Give in to it

Here, use this to do something nice for yourself.


Pardon my irregularity.

I suppose I have had time to do this since Thursday, but I have been in a sort of psychological hibernation these past few days, spending my time and energy on the family or on non-public projects. We had a movie night Friday - watched Robots. Z was glad for a kids' movie. It was much more clever and charming than I expected.

Saturday, I woke up at 3 a.m. and couldn't get back to sleep. Whee! Z's wrist was still hurting and she was exhausted so we stayed home from orchestra, then I spent the day catching up on reading and writing stuff, and all of us went to opening night of the latest Noel Coward at the Hanna Theater. The children held up well. I did not. I have become an old lady who falls asleep during movies and plays. With the up at 3 a.m. and reading on the couch thing, too, I feel like I have become my mother. There are worse people to be.

Sunday was sleeping in and domesticity -- In the morning, we had an impromptu family meeting about screen time. I am sick of the constant negotiations about video games. I suggested we make tickets good for certain amounts of time, and each person has so many during the week. The kids immediately jumped on it. Z suggested 6 tickets (good for 20 minutes video game or 1 half hour tv show) per week. We added a ticket for screen time with a friend and a wild card ticket that can be used in a variety of ways. After breakfast they immediately set about making the tickets. I was very proud of all of us. Then writing and menu planning and staying up too late to watch the Oscars. I can't really explain why the Oscars compel me so much -- all sorts of things to critique about the whole enterprise -- and yet they do.

So it was an active weekend, but felt to me like an insular one. I really have no interest in talking to anyone outside the family. David's tour is in full swing, and we are all just tired and in need of each other. I can't explain exactly what is so exhausting about this time of year. And I think about being a single parent or a parent who has a partner who travels all the time or works long hours doing something intense or what have you, and I think, why is this such a big deal to me? But it is. What is good is that after many years of this I have finally learned how to give in to it and care for myself better. This weekend's mode is the result of that.

That's my motto for the week: Give into it and care for myself better.
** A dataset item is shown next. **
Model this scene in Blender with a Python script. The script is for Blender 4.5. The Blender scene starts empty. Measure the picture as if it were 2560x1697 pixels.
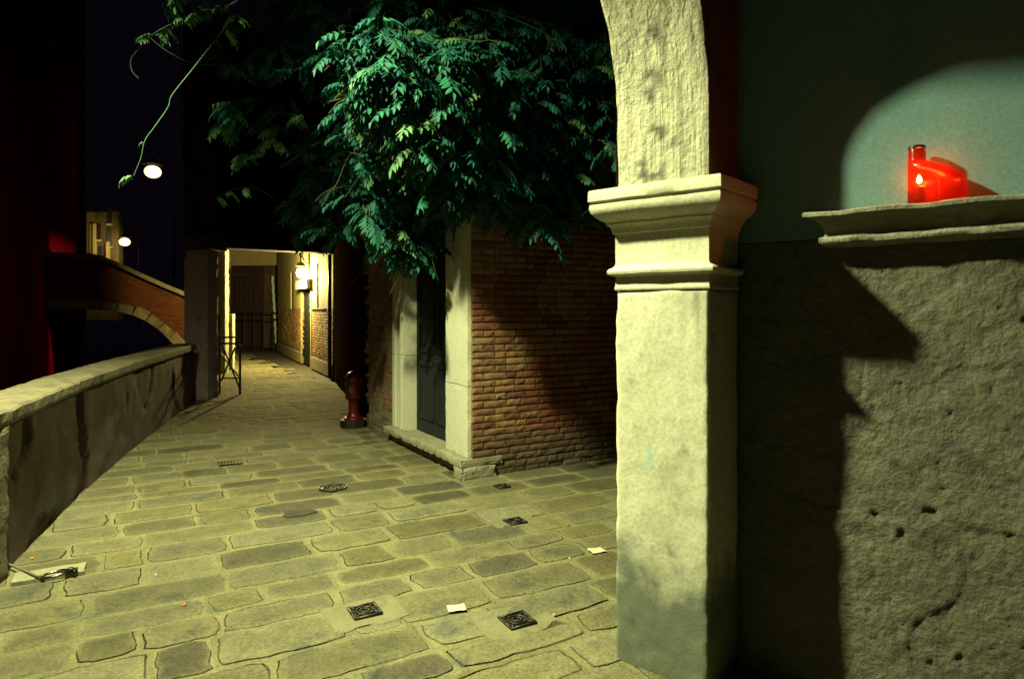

Reading: I read a lot of 10-minute plays this weekend. It is distressing to me how many women choose to write about a. fighting over a man or b. bitter recriminations between mother and daughter (which often seem to involve something about a man too). I mean, yes, these things are part of life and will and should be written about, I suppose, but can we at least have some attempt to pass the Bechdel test, ladies?

Writing: Still at work on a non ToT project, but I am eager to get back to my neglected characters. More this week.

Dinner: Friday: Rigatoni Toni (mini rigatoni noodles with mushroom, olives, artichoke hearts, garbanzos, garlic, olive oil, lemon juice, parm), and a green salad. The kids eagerly, helped cook. It was sweet. And, boy, does O love dressed lettuce. Saturday: box macncheese. Sunday: Rigatoni Toni repurposed - tossed with spaghetti sauce, topped with cheese and baked - individual side dishes of whatever leftovers needed to be eaten up (mine was slices of orange left over from lunchboxes).

Soundtrack: Man, Shirley Bassey brought it the Oscars! That was amazing.

Also, I realize I have totally stumbled on the February love song play list. I will give you some love songs this week this week, but not today.

Random thing: O said to me, "I have so many Lego weapons, I have more weapons than guys to give them to. Even if I combine them into really big weapons, I still don't have enough guys for all of them." Yeah.